Prime Minister Anthony Albanese’s sharp criticisms of China at a NATO summit are indicative of fundamental political and diplomatic differences that will dash any hopes of a reset in frayed relations with Beijing, experts say.
At the NATO Public Forum in Madrid, Mr Albanese said Australia had been subject to “economic coercion” by China, which he described as seeking to undermine western alliances and become the world’s most powerful nation.
The now 32-member security alliance released a strategy paper on Thursday saying China’s use of coercive policies challenged its “interests, security, and values” and criticising its “deepening partnership” with Russia as an effort to undermine international order.
“Albanese in using this kind of language about China using economic coercion against Australia is just reproducing a lot of the language that was used by Scott Morrison,” said Benjamin Herscovitch from the ANU’s School of Regulation and Global Governance.
China slapped $20 billion worth of tariffs on Australian exports such as wine, beef and cotton two years ago.
Dr Herscovitch said that the government was continuing a strategy of “publicly naming and shaming” Beijing over the measures, which, he said, were one of several issues likely to stand in the way of a rapprochement.
“Beijing and Canberra are divided on a range of really, really fundamental policy and political questions,” he said citing issues such as the ongoing dispute over the South China Sea.
“There’s only so much the relationship can improve when the fundamentals are so bad.”
Penny Wong released a statement late on Thursday to mark the 25th anniversary of the handover of Hong Kong to China: “Australia remains deeply concerned by the continuing erosion of Hong Kong’s rights, freedoms and autonomy.”
Dr Herscovitch said that while there had been a dialling down of rhetoric from Peter Dutton freely drawing comparison between China and Nazi Germany, there were a number of issues, including the outcome of the review of the Port of Darwin lease, that could worsen relations even further.

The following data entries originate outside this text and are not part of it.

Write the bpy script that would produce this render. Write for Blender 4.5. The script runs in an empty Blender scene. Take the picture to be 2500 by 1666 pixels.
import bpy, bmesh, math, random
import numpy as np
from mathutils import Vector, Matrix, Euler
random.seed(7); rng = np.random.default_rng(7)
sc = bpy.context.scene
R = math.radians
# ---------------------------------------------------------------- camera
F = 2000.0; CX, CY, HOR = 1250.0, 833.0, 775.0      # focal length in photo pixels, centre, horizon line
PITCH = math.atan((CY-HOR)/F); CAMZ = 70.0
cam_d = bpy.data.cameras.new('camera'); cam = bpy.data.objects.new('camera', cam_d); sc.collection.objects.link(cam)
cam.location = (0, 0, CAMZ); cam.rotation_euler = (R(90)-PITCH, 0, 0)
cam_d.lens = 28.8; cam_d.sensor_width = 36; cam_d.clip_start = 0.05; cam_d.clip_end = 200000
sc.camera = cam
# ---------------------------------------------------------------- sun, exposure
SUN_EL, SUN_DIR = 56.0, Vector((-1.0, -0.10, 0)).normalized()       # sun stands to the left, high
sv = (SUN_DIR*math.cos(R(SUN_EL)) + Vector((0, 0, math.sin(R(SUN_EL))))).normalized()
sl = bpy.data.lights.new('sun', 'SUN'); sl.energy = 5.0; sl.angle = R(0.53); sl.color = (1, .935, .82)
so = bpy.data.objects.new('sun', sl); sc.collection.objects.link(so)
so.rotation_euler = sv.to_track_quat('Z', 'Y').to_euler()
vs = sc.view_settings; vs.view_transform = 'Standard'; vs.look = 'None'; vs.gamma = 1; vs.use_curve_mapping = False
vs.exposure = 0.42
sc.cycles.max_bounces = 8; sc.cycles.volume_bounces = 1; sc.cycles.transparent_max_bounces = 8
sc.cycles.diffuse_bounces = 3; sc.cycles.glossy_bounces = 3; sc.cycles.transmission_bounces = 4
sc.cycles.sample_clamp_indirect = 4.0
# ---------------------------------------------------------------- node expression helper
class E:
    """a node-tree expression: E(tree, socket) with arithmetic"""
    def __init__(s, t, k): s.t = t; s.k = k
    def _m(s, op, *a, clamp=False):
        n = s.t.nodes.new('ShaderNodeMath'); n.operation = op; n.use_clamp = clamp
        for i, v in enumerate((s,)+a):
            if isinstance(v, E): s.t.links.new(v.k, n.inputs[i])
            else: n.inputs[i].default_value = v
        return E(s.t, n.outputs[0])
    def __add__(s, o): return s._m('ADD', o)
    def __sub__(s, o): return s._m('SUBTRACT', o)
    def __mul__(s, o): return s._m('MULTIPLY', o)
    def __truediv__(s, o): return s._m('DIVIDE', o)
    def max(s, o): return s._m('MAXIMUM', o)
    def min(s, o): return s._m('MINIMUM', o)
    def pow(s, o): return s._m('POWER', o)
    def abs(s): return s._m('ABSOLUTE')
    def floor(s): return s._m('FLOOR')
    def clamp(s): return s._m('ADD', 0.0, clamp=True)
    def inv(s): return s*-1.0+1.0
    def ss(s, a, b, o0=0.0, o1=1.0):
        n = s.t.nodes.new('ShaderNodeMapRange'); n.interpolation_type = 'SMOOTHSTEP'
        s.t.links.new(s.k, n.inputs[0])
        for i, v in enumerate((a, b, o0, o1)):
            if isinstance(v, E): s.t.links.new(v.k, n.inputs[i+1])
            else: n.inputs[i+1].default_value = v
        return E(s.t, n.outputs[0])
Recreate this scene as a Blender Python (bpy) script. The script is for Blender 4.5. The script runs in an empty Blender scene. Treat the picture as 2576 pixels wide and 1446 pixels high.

“The Chinese government is seeking […] whether it be […] through economic support to build up alliances to undermine what has historically been the Western alliance in places like the Indo-Pacific,” Mr Albanese told the NATO gathering in Madrid.
In an editorial, the China Daily newspaper said Mr Albanese was a “greenhorn” on diplomacy and been lured by NATO into seeing China as an “adversarial straw man” and said Beijing’s “goodwill” towards his new government had not been reciprocated.
Hopes that relations might improve were elevated after a two-year block on official communications between the countries was lifted when Defence Minister Richard Marles met his Chinese counterpart while at a summit in Singapore.
Beijing’s Canberra envoy, Xiao Qian, recently met the architect of the PM’s election campaign, Paul Erickson, and spoke publicly of an “opportunity of possible improvement of our bilateral relations.”
UWA Professor Gordon Flake said any repair would be a nonstarter under current Chinese leadership
“China at this point has a demonstrably low tolerance for discussion of our differences,” said Professor Flake who heads the Perth USAsia Centre.
“The reset was on the Chinese side, about their expectation that the new government gave a chance for Australia to repent. We didn’t see that.”